Launched during a multi-stakeholder meeting in Grenada in December 2008, the HIPCAR  project responds to requests from the Caribbean Community  (CARICOM) and individual  Caribbean countries to ITU  and the  European Commission for assistance in harmonizing their policies, legislation, regulatory processes and procedures in information and communication technologies (ICT) in order to create an enabling environment that promotes competition and fosters investment and socio-economic development in the region. Prime Minister Kamla Persad-Bissessar of Trinidad and Tobago recognizes that HIPCAR “seeks to fill a significant policy gap within CARICOM by initiating dialogue on the many areas of ICT policy.”

Most Caribbean countries have enacted telecommunication laws, established telecommunication regulatory bodies, and dismantled monopolies. However, few have a fully liberalized telecommunication market, and the level of liberalization differs across the region. The HIPCAR project is designed to assist these countries in improving their competitiveness by harmonizing approaches to ICT policy, legislation and regulation, taking account of these differences and of best practice in the region and around the world.
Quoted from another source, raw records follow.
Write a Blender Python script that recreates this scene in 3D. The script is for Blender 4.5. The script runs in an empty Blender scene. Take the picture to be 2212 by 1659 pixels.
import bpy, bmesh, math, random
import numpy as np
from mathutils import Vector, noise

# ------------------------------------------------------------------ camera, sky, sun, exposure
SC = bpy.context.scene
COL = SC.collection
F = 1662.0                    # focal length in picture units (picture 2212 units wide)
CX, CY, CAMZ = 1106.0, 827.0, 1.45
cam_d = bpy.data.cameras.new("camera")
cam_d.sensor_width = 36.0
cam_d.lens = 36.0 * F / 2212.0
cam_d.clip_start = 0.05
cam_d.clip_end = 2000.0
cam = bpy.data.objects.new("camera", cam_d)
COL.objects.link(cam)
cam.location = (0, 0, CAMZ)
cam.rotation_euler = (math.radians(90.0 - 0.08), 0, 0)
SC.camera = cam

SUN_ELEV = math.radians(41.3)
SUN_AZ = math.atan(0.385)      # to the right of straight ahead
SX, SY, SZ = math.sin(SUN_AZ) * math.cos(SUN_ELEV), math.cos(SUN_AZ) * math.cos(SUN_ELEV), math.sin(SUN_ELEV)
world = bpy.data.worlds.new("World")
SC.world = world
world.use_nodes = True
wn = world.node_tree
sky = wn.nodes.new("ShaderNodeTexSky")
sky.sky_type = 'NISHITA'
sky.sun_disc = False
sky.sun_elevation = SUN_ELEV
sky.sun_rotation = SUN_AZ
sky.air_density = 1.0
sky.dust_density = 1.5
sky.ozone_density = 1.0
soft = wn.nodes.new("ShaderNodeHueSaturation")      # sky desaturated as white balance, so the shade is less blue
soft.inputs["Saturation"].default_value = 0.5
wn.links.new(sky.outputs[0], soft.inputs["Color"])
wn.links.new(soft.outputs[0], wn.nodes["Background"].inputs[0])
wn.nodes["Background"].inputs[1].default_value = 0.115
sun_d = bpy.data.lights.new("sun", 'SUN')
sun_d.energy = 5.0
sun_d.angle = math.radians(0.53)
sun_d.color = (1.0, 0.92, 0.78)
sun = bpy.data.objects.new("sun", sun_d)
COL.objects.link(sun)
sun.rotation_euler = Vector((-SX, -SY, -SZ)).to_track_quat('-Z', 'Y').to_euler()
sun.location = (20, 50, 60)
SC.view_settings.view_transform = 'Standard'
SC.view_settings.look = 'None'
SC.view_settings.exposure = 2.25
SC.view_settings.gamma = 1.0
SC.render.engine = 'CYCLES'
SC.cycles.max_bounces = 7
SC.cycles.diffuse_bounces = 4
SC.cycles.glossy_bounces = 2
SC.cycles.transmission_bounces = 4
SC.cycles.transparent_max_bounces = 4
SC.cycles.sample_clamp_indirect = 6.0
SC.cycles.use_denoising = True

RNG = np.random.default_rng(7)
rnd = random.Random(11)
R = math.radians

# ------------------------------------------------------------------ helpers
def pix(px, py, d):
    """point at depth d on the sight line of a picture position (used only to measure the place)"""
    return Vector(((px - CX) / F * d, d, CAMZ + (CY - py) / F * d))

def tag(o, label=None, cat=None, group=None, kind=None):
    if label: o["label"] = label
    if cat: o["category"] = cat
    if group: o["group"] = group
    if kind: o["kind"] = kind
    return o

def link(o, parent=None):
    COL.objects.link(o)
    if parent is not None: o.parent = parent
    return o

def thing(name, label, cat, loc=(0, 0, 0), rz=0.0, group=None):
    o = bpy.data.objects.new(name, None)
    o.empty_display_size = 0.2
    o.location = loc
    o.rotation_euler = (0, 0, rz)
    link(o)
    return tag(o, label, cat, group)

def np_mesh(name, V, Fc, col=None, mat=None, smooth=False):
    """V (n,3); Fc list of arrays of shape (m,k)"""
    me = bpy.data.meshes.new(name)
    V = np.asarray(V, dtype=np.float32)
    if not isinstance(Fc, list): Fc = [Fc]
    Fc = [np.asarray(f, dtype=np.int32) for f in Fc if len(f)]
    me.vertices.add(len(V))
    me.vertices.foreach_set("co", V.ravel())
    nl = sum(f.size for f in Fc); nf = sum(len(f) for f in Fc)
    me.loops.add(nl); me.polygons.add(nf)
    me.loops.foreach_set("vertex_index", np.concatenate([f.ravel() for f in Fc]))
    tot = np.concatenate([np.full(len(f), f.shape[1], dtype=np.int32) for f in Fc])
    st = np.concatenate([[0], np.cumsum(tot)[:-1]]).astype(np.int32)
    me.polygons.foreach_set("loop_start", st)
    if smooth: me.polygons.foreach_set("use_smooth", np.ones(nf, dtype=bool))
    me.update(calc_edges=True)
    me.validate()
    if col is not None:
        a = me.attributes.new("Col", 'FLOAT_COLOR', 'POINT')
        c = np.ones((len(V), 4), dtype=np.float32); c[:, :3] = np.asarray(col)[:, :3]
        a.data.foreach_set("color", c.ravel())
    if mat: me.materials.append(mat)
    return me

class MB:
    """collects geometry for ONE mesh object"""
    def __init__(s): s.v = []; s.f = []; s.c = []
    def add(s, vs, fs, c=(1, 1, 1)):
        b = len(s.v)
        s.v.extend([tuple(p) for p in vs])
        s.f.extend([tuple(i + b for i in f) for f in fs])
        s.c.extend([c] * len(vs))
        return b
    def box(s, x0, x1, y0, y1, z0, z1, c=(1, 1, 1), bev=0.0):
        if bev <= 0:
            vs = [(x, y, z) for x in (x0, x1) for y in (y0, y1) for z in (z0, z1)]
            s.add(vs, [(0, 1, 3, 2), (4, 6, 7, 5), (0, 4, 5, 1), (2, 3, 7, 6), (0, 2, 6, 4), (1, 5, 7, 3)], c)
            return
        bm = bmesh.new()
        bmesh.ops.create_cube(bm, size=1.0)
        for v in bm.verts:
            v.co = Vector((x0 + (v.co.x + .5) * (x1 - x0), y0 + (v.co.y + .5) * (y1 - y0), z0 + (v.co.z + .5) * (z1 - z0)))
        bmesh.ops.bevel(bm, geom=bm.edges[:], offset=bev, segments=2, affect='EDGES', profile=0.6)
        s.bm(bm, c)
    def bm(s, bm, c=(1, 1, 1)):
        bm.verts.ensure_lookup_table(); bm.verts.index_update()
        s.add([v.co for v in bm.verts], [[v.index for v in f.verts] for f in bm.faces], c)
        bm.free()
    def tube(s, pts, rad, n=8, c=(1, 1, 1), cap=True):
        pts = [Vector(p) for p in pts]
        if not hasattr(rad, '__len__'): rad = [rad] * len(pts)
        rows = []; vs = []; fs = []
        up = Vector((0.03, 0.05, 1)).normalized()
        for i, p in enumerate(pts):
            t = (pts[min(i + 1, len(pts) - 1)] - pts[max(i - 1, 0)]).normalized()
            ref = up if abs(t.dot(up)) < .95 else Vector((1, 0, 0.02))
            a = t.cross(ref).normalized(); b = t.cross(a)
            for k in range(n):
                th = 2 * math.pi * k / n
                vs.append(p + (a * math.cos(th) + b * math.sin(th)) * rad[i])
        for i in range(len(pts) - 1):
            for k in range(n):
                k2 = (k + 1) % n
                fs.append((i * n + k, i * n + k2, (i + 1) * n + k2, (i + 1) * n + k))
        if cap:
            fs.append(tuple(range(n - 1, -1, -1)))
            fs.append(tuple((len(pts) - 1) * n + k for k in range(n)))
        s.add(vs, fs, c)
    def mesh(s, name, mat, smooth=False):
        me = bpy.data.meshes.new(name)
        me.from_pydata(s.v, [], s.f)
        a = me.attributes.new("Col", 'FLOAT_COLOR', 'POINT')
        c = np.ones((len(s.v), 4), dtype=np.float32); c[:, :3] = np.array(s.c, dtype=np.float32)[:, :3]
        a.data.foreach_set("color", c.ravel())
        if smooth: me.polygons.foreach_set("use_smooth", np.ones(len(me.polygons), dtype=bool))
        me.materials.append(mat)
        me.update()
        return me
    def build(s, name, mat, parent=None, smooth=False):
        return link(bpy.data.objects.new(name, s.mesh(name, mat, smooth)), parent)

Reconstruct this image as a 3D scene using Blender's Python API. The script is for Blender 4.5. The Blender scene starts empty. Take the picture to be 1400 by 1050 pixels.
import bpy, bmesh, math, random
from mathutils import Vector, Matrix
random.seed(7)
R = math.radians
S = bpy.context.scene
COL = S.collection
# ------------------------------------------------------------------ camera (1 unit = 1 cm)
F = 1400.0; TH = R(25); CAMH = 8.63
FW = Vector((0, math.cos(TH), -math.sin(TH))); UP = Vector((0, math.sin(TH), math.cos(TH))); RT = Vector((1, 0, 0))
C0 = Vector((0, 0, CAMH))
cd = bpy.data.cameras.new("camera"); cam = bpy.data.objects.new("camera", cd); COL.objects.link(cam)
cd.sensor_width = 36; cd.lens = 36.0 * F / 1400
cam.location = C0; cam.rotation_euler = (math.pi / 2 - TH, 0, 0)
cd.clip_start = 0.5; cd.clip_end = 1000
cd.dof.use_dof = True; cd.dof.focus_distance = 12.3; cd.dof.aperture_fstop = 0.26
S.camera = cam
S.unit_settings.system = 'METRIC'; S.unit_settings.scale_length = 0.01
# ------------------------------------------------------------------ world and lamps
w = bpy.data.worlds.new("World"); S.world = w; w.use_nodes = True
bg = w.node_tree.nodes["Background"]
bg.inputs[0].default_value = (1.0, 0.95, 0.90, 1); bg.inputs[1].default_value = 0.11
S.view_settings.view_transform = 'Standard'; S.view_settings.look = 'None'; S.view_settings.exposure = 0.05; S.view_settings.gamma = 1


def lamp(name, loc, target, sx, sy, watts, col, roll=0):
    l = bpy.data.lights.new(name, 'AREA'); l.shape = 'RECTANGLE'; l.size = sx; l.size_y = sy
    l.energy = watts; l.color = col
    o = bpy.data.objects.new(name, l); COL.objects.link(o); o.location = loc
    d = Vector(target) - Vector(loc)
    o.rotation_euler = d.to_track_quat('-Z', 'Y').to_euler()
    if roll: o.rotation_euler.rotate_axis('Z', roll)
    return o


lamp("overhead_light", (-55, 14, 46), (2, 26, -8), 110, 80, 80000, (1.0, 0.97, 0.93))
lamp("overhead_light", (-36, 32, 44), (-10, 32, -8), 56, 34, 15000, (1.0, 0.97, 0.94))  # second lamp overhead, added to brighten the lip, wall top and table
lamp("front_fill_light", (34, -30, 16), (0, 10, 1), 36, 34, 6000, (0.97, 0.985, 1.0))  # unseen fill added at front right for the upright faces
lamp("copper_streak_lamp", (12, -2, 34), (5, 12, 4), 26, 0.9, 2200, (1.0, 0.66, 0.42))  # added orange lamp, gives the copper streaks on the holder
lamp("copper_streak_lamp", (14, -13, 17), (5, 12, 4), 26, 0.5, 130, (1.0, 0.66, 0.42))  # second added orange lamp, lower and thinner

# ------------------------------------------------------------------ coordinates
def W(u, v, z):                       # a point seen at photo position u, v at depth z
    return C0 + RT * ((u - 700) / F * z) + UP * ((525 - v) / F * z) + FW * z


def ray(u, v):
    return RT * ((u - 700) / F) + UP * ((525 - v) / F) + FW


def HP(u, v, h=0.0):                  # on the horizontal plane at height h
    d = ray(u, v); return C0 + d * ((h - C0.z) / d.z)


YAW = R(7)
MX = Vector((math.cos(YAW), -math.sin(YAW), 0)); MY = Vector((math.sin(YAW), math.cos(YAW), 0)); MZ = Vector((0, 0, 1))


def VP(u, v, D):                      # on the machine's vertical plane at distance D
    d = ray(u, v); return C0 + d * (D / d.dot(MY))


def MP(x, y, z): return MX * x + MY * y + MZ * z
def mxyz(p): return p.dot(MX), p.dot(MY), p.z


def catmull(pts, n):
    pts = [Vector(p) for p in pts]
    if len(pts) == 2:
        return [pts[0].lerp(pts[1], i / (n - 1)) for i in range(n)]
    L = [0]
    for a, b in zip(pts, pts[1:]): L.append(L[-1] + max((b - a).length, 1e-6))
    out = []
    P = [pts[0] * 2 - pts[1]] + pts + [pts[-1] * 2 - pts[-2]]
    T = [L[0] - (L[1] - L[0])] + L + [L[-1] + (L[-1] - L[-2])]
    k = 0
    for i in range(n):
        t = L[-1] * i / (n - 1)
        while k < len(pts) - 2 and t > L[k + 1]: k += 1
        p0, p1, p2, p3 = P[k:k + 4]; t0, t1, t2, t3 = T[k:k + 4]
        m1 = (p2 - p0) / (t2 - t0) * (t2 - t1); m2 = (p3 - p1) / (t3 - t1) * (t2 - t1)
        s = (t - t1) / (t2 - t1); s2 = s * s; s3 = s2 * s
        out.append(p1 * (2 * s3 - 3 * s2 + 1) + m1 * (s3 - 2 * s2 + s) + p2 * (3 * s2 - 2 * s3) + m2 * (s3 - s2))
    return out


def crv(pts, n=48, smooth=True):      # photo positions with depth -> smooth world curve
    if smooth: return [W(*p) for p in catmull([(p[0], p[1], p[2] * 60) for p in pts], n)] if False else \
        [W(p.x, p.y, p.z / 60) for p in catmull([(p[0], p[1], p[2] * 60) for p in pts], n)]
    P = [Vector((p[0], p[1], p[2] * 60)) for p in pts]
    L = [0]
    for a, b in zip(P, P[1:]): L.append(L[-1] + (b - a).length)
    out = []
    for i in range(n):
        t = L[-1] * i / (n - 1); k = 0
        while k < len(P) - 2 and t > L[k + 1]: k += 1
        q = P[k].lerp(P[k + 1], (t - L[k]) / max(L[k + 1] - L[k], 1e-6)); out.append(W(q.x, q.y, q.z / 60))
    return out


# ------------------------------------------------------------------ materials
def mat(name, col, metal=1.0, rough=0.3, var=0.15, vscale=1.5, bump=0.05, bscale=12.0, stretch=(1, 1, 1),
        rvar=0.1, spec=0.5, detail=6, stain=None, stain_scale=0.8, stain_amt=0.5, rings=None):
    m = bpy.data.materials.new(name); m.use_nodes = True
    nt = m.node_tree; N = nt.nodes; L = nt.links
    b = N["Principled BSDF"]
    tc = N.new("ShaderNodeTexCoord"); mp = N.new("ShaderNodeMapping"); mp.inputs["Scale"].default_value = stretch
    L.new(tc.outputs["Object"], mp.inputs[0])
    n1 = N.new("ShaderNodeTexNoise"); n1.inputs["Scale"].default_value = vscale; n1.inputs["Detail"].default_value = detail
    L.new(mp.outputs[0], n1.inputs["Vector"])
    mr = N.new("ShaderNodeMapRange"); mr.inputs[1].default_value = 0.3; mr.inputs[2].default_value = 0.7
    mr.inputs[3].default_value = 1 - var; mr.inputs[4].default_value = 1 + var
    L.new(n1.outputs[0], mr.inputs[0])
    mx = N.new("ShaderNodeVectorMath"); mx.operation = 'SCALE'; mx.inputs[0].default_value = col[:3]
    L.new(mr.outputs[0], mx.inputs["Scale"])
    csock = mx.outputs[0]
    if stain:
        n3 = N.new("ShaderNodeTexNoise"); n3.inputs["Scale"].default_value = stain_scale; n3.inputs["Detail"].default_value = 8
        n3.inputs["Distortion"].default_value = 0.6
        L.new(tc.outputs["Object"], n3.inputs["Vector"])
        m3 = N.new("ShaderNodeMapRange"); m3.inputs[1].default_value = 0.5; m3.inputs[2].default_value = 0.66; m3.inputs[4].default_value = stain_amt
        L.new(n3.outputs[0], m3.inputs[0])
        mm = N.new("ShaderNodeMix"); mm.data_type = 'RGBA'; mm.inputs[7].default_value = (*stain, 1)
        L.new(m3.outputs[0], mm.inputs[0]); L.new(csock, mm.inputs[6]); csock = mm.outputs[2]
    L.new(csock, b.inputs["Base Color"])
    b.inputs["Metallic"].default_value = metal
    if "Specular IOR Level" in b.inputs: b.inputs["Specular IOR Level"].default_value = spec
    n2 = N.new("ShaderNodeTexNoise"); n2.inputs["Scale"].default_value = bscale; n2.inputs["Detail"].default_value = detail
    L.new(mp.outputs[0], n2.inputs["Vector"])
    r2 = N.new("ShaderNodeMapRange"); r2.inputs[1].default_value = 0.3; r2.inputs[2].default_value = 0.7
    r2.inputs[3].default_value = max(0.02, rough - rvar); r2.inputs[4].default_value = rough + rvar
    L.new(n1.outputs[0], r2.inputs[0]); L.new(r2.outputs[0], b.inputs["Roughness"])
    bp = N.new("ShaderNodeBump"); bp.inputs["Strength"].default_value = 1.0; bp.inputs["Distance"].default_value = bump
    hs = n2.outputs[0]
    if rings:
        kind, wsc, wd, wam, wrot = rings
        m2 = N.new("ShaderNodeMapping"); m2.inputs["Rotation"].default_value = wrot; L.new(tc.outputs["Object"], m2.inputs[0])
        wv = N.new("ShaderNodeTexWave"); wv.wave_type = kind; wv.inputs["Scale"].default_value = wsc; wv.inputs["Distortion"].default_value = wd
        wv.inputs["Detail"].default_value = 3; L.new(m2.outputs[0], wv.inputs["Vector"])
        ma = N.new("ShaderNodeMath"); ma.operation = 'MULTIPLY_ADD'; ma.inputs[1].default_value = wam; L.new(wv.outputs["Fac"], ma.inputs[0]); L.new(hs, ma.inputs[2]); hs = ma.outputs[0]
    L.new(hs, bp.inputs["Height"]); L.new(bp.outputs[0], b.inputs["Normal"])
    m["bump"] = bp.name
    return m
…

As Minister of State Darcy Boyce from the Ministry of Finance, Telecommunications and Energy of Barbados stresses, “our legislation and our policy must be geared towards improving the competitiveness of our countries”, adding that competitiveness using ICT must be placed very high on national agendas.

The HIPCAR project targets 15 beneficiary countries: Antigua and Barbuda, the Bahamas, Barbados, Belize, Dominica, the Dominican Republic, Grenada, Guyana, Haiti, Jamaica, Saint Kitts and Nevis, Saint Lucia, Saint Vincent and the Grenadines, Suriname, and Trinidad and Tobago.

HIPCAR is an integral part of the region’s efforts to develop the Caribbean Single Market and Economy through progressive liberalization of its ICT services sector. The project supports the CARICOM Connectivity Agenda and the region’s commitments to the World Summit on the Information Society, the World Trade Organization’s General Agreement on Trade in Services and the Millennium Development Goals. It also relates directly to promoting competitiveness and enhanced access to services in the context of treaty commitments such as the CARIFORUM States’ Economic Partnership Agreement with the European Union.